Website of poet Elizabeth Rimmer

Dark Mountain Issue 5

dm5-sq1-150x150In a recent blog post, Paul Kingsnorth, one of the founders of the Dark Mountain Project wrote:

At the time and on the surface, what I thought I was doing was quite simple:  I was starting a new literary movement. With Dougald, my co-conspirator and soon-to-be friend, I had written a strange little manifesto, which demanded that its readers open their eyes to the huge shifts which our world was undergoing, and then start to write as if they were real. This was always supposed to be an artistic rather than a political document. For me, its inspirations were not Leninists or Maoists but Dadaists and Vorticists. Like its forebears a century ago, I wanted this manifesto to emerge from the collapse of the old world and herald something new.

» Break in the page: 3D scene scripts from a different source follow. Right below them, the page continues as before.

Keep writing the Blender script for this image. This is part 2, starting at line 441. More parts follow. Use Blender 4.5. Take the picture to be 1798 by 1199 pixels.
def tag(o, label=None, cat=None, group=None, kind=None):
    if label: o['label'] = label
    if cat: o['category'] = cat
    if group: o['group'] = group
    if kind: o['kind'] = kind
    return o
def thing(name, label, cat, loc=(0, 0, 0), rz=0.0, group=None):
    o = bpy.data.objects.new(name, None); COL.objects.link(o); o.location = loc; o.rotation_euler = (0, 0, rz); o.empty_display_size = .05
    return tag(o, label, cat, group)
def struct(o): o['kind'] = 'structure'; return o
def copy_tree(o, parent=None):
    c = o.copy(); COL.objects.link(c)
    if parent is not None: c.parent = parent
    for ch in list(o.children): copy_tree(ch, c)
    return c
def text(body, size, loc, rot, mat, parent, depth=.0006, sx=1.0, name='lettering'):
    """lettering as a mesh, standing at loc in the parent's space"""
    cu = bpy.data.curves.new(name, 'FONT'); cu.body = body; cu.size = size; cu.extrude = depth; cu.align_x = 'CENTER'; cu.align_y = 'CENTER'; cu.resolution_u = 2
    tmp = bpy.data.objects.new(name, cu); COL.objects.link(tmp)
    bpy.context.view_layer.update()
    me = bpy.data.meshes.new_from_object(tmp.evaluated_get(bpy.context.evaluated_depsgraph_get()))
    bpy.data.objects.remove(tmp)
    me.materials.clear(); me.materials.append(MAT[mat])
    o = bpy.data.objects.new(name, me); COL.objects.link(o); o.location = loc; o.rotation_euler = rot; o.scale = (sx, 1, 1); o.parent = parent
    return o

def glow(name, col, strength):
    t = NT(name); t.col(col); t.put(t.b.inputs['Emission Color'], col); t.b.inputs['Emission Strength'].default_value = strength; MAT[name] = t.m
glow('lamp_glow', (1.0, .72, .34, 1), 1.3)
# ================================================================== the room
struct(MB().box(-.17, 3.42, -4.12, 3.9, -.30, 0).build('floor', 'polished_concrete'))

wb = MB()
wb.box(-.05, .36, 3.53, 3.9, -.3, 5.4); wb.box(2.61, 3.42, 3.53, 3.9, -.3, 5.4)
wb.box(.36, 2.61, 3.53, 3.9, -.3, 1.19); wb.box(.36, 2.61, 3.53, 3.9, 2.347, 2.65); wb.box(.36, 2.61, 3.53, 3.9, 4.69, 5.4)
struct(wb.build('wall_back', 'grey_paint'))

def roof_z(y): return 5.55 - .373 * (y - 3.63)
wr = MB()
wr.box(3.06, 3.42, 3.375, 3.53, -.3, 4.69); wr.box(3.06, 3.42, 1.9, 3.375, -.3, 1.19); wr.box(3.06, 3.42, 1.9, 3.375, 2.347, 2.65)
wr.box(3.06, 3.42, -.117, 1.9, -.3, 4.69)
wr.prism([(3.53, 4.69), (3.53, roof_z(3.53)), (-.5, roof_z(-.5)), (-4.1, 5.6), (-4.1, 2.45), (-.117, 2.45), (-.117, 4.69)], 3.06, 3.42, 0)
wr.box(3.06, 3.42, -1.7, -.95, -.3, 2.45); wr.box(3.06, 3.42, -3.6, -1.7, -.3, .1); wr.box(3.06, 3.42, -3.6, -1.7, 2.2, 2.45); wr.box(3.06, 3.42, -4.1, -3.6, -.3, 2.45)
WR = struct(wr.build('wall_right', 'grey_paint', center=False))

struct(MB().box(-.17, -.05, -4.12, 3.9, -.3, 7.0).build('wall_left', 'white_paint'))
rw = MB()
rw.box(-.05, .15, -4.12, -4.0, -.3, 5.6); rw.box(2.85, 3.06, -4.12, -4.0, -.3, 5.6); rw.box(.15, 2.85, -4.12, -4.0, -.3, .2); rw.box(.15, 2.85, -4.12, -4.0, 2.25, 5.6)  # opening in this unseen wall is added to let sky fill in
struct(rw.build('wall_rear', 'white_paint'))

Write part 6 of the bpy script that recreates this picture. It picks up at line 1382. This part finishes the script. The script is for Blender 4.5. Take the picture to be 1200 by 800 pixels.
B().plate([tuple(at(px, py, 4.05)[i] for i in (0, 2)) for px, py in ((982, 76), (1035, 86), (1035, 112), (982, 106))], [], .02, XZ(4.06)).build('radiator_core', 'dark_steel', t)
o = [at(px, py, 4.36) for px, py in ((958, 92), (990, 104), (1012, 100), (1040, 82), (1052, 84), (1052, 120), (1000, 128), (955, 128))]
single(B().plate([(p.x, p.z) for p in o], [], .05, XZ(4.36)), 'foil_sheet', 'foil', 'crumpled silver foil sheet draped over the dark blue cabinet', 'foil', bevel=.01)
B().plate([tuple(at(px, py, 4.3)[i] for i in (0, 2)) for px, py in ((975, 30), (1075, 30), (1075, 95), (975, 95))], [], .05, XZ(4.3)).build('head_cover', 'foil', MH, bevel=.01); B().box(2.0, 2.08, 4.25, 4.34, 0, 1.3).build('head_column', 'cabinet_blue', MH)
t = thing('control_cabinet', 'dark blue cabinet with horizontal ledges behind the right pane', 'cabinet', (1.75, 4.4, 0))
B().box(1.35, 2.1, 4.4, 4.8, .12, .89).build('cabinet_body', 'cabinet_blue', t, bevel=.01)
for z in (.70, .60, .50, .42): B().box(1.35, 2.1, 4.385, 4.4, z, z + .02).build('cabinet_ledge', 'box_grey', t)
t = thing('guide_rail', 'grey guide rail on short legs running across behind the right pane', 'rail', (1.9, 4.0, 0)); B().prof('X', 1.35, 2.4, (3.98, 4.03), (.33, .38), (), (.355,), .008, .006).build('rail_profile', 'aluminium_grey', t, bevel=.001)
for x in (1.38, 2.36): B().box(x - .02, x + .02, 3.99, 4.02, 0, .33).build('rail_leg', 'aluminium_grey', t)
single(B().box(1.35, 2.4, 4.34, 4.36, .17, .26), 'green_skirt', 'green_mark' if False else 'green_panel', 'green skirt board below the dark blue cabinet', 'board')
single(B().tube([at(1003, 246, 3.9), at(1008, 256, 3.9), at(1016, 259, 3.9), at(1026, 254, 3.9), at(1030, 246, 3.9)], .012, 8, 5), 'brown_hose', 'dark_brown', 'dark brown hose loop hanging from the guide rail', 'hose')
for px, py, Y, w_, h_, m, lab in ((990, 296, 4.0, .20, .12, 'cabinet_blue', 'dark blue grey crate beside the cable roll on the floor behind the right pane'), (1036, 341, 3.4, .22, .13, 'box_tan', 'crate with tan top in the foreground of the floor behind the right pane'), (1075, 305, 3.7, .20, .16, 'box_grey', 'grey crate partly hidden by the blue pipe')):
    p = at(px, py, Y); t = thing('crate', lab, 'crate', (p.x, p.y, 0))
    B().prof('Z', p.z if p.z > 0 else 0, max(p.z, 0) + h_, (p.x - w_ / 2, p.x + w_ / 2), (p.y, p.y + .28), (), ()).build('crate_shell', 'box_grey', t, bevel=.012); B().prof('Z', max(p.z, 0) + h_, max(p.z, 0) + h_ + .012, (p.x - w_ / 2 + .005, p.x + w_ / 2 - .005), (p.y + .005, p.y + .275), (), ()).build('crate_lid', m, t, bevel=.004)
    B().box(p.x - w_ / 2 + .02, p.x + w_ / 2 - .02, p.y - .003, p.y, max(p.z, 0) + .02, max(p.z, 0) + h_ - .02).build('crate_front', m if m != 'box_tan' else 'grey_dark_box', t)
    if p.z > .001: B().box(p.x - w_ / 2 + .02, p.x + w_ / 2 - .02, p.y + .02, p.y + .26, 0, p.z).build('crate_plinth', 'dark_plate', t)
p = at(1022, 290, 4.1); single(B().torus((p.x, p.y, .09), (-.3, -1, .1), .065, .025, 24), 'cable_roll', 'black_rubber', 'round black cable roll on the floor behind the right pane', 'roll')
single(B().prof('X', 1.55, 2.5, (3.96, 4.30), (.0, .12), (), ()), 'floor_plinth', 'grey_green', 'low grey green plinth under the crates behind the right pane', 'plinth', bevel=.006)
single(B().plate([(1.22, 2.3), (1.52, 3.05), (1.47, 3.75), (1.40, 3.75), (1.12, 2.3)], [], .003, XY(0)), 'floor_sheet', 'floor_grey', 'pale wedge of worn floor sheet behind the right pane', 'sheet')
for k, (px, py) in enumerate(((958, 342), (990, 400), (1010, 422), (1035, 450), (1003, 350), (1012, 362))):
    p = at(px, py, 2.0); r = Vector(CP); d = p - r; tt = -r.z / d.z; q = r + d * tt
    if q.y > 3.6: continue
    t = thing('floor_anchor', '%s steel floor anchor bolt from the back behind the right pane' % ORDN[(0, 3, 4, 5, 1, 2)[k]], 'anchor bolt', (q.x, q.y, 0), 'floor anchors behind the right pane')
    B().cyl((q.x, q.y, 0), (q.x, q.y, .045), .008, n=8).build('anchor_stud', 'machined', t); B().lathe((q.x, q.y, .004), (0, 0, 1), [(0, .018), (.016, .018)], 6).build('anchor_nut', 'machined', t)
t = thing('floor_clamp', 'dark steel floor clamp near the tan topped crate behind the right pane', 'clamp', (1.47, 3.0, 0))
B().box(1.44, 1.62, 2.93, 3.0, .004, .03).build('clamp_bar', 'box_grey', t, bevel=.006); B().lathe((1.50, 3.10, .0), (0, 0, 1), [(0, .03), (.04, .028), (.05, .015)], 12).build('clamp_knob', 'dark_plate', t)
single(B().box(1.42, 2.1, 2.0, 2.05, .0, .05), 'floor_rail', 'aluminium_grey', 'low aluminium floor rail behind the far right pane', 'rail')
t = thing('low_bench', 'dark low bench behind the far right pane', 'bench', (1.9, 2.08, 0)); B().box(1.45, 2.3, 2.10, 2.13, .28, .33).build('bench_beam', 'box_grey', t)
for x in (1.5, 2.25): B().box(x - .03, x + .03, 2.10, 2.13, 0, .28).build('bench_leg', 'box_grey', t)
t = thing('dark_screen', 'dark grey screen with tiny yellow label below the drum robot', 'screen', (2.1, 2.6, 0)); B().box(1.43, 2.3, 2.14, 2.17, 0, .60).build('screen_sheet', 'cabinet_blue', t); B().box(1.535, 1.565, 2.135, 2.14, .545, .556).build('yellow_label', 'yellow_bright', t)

Despite this grand and probably self-regarding ambition, the movement I envisaged emerging from this little document was to be something quite modest. I thought we might get a writers’ circle together, perhaps. Maybe we’d meet every couple of weeks in the pub, ten or 20 of us, and talk about how to bust open the rotten citadels of literature and pour the healing waters of uncivilisation down upon its thirsty inhabitants.

Well, five years on, it’s a bit different. There have been festivals, several weekend workshops, a world wide on-line network, an album, and five beautiful hardback books. Speakers have attended literary festivals, and poets published by Dark Mountain had a very successful showcase at the Wenlock Poetry Festival.

Now the fifth book is  out and the sixth is in preparation, and there’s a feeling that it’s time to pause and evaluate.

Paul Kingsnorth opens his editorial with the question ‘Is there anyone left who actually believes in progress?’ justifiably expecting the answer ‘no’. What with the economic recovery actually benefiting only the people who were never hurt by the crash in the first place, social inequality growing by the day, war and environmental collapse causing mass migrations and bringing news of loss and sorrow by every newscast, government hostility to the poor, the old and the sick no longer even a surprise, and cultural activity tolerated only as window dressing for an economic model more ruthless and complacent than anything we’ve seen yet, it would be hard to disagree.

But that exclusive understanding of progress – everyone getting richer and safer and healthier and man controlling the world through science and technology – is a very narrow definition, and one that’s only been current for a relatively short time. Before the Renaissance, people believed our history was of decadence rather than progress – our predecessors were giants, we are their unworthy heirs. And when the Renaissance hit, progress was seen at first in personal terms – spiritual, artistic and intellectual – and came with a combination of snobbery and contempt for materialistic values that boded no good for the poor and the alien.

It took the Enlightenment to bring about the market economy and all its works and pomps, and it’s fair to say that it looks pretty much like a busted flush now. But with its fifth volume,  the Dark Mountain project shows signs of moving on from analysing or lamenting the demise of the old order, and there are already hints of a kind of progress we might want to believe in – art, literature, philosophy and political thinking which might broaden the base from which we consider our life on the earth, and come up with a way of living less detrimental to cultures and species outside our own chosen interest group.

All of which sounds a bit heavy, and some of the work in this book undoubtedly is – there’s some very heavy-duty and learned philosophy, anthropology and political science in there. But also travel writing, poetry, artwork – very beautiful artwork under the auspices of Charlotte Du Cann, the new art editor – short stories, including science fiction and fantasy and life-writing. The outstanding work from my point of view is Matt Szabo’s essay From Iron Cage to Willow Cage, which covers brilliantly some of the ideas I was cooking up about learning and knowledge back here, but there’s loads more. Essential reading for anyone interested in the way we live.